Affiliation:
1. Department of Information Science University of Otago Dunedin New Zealand
Abstract
AbstractGroup decision‐making (GDM) processes shape the evolution of open source software (OSS) products, thus playing an important role in the governance of open source software communities. While these GDM processes have attracted the attention of researchers, the rationale behind decisions, that is, how decisions are made that enhance the OSS, have not received much attention. This work bridges this gap by extracting these rationales from a large open source repository comprising 1.55 million emails available in Python development archives. This work makes a methodological contribution by presenting a heuristics‐based rationale extraction system called Rationale Miner that employs information retrieval, natural language processing, and heuristics‐based techniques.

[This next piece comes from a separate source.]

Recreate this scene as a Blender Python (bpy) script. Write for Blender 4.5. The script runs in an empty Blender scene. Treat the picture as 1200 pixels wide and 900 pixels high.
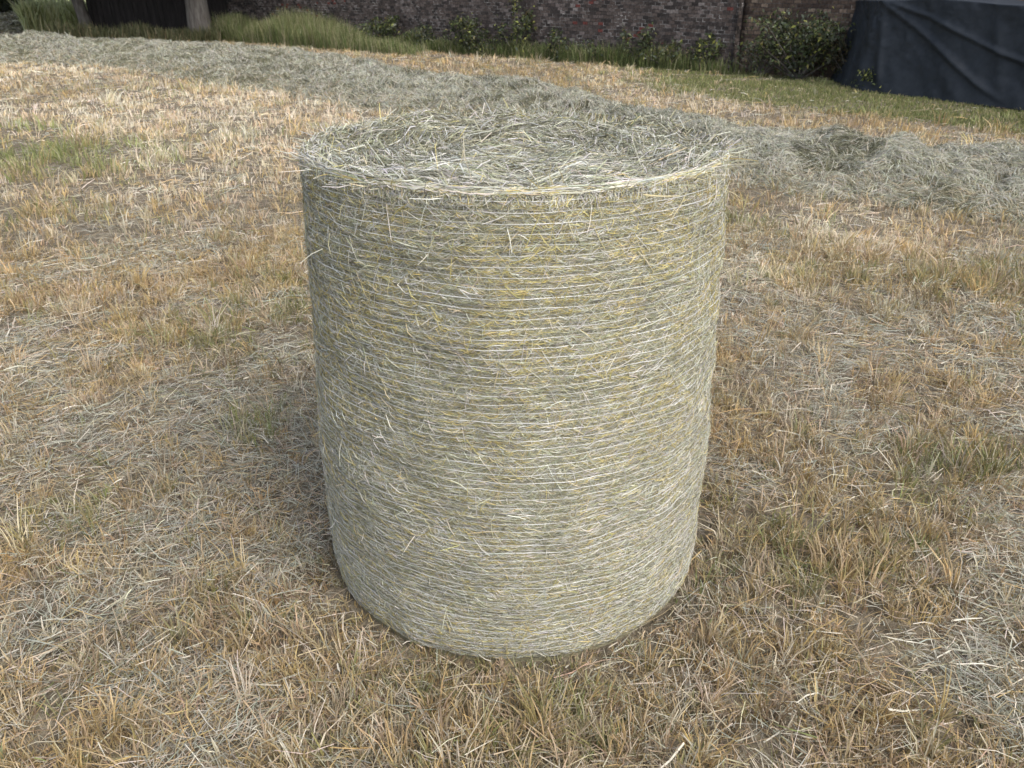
import bpy, bmesh, math, random
import numpy as np
from mathutils import Vector, Matrix
R = math.radians
rng = np.random.default_rng(7)
random.seed(7)
scene = bpy.context.scene
COL = scene.collection

# ------------------------------------------------------------------ camera, sky, sun, exposure
cam_d = bpy.data.cameras.new('camera')
cam = bpy.data.objects.new('camera', cam_d); COL.objects.link(cam)
cam_d.sensor_width = 36; cam_d.lens = 936.18 / 1200 * 36
cam_d.clip_start = 0.05; cam_d.clip_end = 2000
cam.location = (0, 0, 1.6287)
cam.rotation_euler = (math.pi / 2 - 0.4658, 0.001, 0)
cam_d.dof.use_dof = True; cam_d.dof.focus_distance = 2.1; cam_d.dof.aperture_fstop = 9
scene.camera = cam

SUN_EL, SUN_AZ = 50, 140       # azimuth clockwise from +Y (the view direction): from the right, slightly behind
w = bpy.data.worlds.new('World'); scene.world = w; w.use_nodes = True
nt = w.node_tree; nt.nodes.clear()
out = nt.nodes.new('ShaderNodeOutputWorld'); bg = nt.nodes.new('ShaderNodeBackground')
sky = nt.nodes.new('ShaderNodeTexSky'); sky.sky_type = 'NISHITA'; sky.sun_disc = False
sky.sun_elevation = R(SUN_EL); sky.sun_rotation = R(SUN_AZ)
sky.air_density = 1.0; sky.dust_density = 4.0; sky.ozone_density = 1.0
bg.inputs[1].default_value = 0.15
hs = nt.nodes.new('ShaderNodeHueSaturation'); hs.inputs['Saturation'].default_value = .55
nt.links.new(sky.outputs[0], hs.inputs['Color']); nt.links.new(hs.outputs[0], bg.inputs[0]); nt.links.new(bg.outputs[0], out.inputs[0])
sl = bpy.data.lights.new('sun', 'SUN'); sl.energy = 1.0; sl.angle = R(32); sl.color = (1, .93, .83)
so = bpy.data.objects.new('sun', sl); COL.objects.link(so)
sd = Vector((math.sin(R(SUN_AZ)) * math.cos(R(SUN_EL)), math.cos(R(SUN_AZ)) * math.cos(R(SUN_EL)), math.sin(R(SUN_EL))))
so.rotation_euler = sd.to_track_quat('Z', 'Y').to_euler(); so.location = (0, 0, 30)
vs = scene.view_settings
vs.view_transform = 'Standard'; vs.look = 'None'; vs.gamma = 1; vs.exposure = 0.80; vs.use_curve_mapping = False

# ------------------------------------------------------------------ helpers
def tag(o, label=None, cat=None, group=None, kind=None):
    for k, v in (('label', label), ('category', cat), ('group', group), ('kind', kind)):
        if v: o[k] = v
    return o
def empty(name, loc, rz=0):
    o = bpy.data.objects.new(name, None); COL.objects.link(o); o.location = loc; o.rotation_euler = (0, 0, rz)
    o.empty_display_size = .1
    return o
def nodes(m):
    m.use_nodes = True; t = m.node_tree; return t, t.nodes['Principled BSDF'], t.links
def link_mesh(name, me, mat, parent=None, smooth=False):
    o = bpy.data.objects.new(name, me); COL.objects.link(o)
    if mat: me.materials.append(mat)
    if parent: o.parent = parent
    if smooth: me.polygons.foreach_set('use_smooth', np.ones(len(me.polygons), bool))
    return o
def np_mesh(name, V, quads=None, tris=None, col=None):
    me = bpy.data.meshes.new(name)
    nq = 0 if quads is None else len(quads); ntr = 0 if tris is None else len(tris)
    me.vertices.add(len(V)); me.vertices.foreach_set('co', np.ascontiguousarray(V, np.float32).ravel())
    li = []
    if nq: li.append(np.asarray(quads, np.int32).ravel())
    if ntr: li.append(np.asarray(tris, np.int32).ravel())
    li = np.concatenate(li)
    me.loops.add(len(li)); me.loops.foreach_set('vertex_index', li)
    me.polygons.add(nq + ntr)
    st = np.concatenate([np.arange(nq) * 4, nq * 4 + np.arange(ntr) * 3]).astype(np.int32)
    me.polygons.foreach_set('loop_start', st)
    me.update(calc_edges=True)
    if col is not None:
        a = me.color_attributes.new('Col', 'FLOAT_COLOR', 'POINT')
        c4 = np.ones((len(V), 4), np.float32); c4[:, :3] = col
        a.data.foreach_set('color', c4.ravel())
    return me
def norm(v):
    return v / np.maximum(np.linalg.norm(v, axis=1, keepdims=True), 1e-9)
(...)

Using these techniques, it extracts the rationale behind specific decisions (for example, whether a new module was added based on core developer consensus or a benevolent dictator's pronouncement). This work unearths 11 such rationales behind decisions in the Python community and thus makes a knowledge contribution. It also analyzes the prevalence of these rationales across all PEPs and three sub‐types of PEPs: Process, Informational, and Standard Track PEPs. The effectiveness of our contributions has been positively evaluated using quantitative and qualitative approaches (e.g., comparison against baselines for rationale identification showed up to 47% improvement in the most conservative case, and feedback from the Python steering committee showed the accurate identification of rationales respectively). The approach proposed in this work can be used and extended to discover the rationale behind decisions that remain hidden in communication repositories of other OSS projects, which will make the decision‐making (DM) process transparent to stakeholders and encourage decision‐makers to be more accountable.